Three Reasons Design Thinking Principals Are Anti-Creative

Alternatives to Design Thinking

Here are three reasons design thinking principals are anti-creative.

And how you can design more creatively before using Design Thinking as a creativity tool.

1. Design Thinking Is an “Ideation First” Process

You can’t think the new directly.

This includes empathy, inspiration, ideate, plan, make, visions, trends - these are all rooted in the known.

Because thinking relies on existing ideas and concepts…

We must develop a new paradigm of “how to begin” to get to generate the new and novel.

2. Design Thinking Accepts Problems at Face Value

Asking what the problem is, leads to accepting problems as essentially pre-given (known.)

The reality is problems are complex, dynamic, and elusive.

Problems require the innovation designer to look beyond the problem.

Evaluate the ecosystem they are a part of.

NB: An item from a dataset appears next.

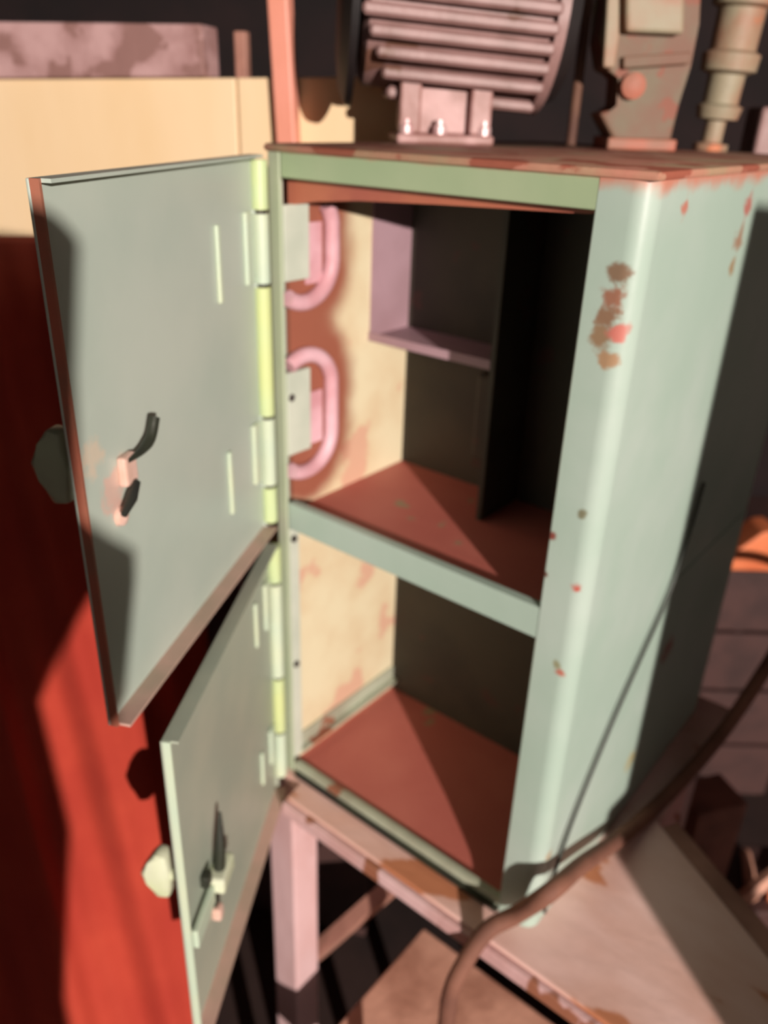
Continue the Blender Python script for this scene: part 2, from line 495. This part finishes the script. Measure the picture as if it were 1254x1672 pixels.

And invent a new problem that renders the old problem irrelevant.

To innovate - the problem must be invented.

3. Design Thinking Is Solution Focused

Jumping to solutions is band-aid innovation.

Nothing radical happens this way.

Solution thinking alienates opportunity.

Better - enter into a process of novel worldmaking that leads to new problems before you can even entertain “solving” anything.

A Better Place to Begin for Novel Innovation

How can you be more creative beyond Design Thinking?

Working through and within problems.

All questions and problems have two “sides” - The Question and The Answer:

The Question = Assemblage
The Answer = Emergent Field of potential outcomes

Questions already contain their answer.

Questions already contain their answer

Focusing on a problem’s implicit components daylights an assemblage of possibilities.

As all problems already contain all their potential answers.

The spontaneously forming emergent field (answer) that arises from an assemblage (the problem) is a topology of potential answers.

You might not know all these answers, and in some cases, no one ultimately knows most of the potential answers — but they exist as a yet-undiscovered field of organized virtual potentials.

Being able to create a problem is a generative act.

A creative act.

One that already encompasses the possibility of the answers that might eventually emerge for novel disruptive innovations.

Inventing problems is how innovation designers can move beyond the anti-creative limitations of Design Thinking.

We need to invent problems worth having for worlds worth making.